- [INFORMATION SHOWN]:
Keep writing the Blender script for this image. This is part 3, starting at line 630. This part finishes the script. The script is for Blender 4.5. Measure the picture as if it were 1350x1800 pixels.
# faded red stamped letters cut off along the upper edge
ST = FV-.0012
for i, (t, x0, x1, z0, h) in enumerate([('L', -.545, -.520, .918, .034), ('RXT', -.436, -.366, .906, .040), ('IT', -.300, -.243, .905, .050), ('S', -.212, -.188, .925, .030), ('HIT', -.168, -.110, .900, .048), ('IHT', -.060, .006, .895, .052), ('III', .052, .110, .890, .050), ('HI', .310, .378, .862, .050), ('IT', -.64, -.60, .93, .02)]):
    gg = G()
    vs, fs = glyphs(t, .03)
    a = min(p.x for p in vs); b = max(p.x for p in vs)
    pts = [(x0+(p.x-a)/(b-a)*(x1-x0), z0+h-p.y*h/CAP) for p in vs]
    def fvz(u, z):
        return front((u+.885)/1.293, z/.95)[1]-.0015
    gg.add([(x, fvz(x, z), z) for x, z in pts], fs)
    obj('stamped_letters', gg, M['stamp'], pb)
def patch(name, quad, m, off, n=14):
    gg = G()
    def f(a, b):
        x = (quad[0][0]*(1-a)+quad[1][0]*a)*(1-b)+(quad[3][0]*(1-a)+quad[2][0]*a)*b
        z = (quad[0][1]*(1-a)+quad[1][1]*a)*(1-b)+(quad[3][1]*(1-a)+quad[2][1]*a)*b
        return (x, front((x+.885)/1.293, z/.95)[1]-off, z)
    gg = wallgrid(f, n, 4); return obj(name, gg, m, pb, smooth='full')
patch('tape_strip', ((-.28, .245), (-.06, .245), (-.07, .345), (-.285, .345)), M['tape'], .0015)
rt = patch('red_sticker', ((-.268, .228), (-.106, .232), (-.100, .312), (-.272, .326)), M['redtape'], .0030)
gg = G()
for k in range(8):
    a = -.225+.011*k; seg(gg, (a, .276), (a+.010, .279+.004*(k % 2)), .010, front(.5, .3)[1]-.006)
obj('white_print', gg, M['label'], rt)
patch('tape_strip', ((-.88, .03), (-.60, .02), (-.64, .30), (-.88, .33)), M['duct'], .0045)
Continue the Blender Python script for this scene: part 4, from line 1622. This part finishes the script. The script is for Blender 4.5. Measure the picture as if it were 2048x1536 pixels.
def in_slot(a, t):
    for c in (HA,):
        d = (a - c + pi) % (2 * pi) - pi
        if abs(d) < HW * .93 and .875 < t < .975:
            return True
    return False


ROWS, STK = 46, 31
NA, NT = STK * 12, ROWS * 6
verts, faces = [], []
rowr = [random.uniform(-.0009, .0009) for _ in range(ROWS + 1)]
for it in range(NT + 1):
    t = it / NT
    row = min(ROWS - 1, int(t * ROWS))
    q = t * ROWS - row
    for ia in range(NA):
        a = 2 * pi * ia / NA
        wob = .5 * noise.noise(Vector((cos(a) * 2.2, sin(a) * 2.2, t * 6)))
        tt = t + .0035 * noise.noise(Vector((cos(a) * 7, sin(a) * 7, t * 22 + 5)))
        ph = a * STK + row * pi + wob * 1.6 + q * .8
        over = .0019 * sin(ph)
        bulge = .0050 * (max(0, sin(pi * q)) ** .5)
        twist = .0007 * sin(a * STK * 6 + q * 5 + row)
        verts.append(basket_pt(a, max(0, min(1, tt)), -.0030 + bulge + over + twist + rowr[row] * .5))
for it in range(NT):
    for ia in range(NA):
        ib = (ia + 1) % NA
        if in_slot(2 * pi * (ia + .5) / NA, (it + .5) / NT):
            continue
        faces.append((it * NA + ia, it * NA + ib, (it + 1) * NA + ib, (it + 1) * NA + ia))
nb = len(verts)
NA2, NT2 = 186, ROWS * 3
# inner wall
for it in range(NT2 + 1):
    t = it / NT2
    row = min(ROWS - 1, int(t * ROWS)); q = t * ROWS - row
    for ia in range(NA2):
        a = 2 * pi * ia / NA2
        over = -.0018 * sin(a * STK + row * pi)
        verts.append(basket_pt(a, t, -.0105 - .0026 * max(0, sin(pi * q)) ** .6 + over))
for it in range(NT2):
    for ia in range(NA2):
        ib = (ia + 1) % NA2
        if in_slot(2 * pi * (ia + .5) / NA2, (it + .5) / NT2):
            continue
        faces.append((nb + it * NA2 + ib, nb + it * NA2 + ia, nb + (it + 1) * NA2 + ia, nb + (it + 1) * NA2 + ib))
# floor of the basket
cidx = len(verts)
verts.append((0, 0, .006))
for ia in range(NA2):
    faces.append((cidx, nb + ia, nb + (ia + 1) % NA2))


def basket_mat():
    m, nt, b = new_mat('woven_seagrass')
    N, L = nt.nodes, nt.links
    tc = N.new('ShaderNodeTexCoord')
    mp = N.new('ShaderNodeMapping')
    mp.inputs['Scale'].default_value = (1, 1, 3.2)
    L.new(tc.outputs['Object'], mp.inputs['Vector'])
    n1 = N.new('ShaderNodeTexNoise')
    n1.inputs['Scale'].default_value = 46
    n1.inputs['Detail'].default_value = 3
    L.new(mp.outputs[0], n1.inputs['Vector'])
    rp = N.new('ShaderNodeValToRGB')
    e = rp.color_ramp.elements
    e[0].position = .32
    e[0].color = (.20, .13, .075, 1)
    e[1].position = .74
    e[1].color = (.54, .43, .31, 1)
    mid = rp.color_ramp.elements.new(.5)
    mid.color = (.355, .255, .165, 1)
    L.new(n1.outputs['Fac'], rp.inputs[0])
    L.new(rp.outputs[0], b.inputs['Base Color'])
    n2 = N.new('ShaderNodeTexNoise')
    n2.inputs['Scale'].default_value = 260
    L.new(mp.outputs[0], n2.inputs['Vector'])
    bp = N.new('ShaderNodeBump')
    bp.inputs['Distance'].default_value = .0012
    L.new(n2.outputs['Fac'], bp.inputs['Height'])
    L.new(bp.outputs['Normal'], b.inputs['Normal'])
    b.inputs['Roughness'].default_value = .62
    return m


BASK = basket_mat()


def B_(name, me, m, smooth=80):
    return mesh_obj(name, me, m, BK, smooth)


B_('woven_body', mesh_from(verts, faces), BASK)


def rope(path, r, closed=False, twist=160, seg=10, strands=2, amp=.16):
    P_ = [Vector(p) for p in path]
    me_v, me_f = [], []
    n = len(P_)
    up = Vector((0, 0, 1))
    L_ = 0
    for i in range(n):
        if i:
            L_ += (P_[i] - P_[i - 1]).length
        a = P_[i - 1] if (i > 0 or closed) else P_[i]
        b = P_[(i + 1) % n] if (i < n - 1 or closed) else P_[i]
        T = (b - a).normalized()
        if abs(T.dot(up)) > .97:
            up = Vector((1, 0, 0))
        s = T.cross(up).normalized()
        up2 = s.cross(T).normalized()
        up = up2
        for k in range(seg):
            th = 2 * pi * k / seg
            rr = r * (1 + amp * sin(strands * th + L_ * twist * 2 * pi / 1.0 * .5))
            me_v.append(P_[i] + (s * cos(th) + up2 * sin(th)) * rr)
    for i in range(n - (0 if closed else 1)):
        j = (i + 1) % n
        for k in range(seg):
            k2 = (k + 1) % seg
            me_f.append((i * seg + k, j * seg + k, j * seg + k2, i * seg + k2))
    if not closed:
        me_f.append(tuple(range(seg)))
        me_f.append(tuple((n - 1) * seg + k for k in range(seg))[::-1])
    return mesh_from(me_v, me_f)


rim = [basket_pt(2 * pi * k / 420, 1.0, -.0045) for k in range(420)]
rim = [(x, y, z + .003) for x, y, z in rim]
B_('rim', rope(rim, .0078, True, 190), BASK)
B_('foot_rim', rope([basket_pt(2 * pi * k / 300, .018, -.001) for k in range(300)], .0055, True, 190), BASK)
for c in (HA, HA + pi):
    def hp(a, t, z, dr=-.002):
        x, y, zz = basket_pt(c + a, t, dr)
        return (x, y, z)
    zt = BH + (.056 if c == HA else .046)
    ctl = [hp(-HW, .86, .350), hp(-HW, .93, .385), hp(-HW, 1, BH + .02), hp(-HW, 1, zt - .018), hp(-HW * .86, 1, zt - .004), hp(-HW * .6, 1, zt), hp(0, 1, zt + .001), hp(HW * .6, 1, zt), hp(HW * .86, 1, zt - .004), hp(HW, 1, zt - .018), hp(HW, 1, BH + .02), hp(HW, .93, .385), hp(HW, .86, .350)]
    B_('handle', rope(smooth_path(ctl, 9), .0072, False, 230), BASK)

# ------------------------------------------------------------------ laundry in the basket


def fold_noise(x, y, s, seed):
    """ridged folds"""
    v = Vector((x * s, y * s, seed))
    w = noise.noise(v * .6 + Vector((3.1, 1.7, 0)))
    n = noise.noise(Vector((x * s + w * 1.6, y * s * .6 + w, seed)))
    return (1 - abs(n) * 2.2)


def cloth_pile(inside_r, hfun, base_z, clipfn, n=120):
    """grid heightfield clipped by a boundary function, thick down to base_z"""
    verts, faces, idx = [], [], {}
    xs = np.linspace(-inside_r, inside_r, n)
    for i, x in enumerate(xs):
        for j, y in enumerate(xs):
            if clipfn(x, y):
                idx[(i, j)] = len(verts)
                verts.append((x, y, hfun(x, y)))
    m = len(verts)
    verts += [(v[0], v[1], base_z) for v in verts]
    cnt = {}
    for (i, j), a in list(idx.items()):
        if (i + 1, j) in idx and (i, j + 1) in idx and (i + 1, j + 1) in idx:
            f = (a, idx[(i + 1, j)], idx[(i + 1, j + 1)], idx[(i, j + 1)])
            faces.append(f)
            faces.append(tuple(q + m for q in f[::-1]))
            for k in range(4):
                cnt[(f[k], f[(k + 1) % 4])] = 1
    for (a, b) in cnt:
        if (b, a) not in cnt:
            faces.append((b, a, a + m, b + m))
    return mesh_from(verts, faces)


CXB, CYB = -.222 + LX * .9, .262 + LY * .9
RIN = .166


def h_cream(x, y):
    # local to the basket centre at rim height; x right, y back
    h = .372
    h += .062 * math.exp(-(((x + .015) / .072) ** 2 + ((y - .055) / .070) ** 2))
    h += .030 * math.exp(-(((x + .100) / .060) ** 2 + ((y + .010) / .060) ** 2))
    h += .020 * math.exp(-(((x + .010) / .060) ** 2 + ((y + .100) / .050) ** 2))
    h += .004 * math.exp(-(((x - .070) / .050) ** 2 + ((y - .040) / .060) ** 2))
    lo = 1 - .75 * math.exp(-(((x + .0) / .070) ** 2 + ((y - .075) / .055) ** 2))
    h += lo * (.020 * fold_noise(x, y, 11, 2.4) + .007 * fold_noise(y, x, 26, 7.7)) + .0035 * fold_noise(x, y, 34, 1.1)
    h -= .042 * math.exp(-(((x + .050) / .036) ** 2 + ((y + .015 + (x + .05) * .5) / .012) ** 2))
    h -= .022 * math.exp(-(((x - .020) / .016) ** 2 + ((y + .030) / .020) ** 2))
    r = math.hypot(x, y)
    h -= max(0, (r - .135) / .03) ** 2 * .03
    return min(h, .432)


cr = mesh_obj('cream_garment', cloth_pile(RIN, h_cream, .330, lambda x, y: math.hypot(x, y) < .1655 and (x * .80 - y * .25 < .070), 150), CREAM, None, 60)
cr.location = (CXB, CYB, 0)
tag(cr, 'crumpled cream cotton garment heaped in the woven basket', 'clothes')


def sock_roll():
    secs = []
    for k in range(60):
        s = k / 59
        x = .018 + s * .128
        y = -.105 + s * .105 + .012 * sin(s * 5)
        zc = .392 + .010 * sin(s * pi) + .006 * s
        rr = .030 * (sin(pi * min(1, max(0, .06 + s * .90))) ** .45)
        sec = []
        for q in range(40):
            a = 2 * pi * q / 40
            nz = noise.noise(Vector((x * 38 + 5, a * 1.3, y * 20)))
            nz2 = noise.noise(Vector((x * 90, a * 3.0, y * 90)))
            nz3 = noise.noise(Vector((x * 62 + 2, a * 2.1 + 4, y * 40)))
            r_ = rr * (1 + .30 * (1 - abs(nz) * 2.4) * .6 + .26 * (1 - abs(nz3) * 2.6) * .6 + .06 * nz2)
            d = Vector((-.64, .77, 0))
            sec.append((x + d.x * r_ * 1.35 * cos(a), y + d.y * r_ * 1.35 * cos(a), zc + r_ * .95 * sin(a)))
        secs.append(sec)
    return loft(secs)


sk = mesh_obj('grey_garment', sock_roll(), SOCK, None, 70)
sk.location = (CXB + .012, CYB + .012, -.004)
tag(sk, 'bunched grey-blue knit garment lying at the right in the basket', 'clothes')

- [DIRECTIONS FOR THIS TASK]:
Write down only how many lines in the listing contain the word "script".

- [THE OUTPUT]:
2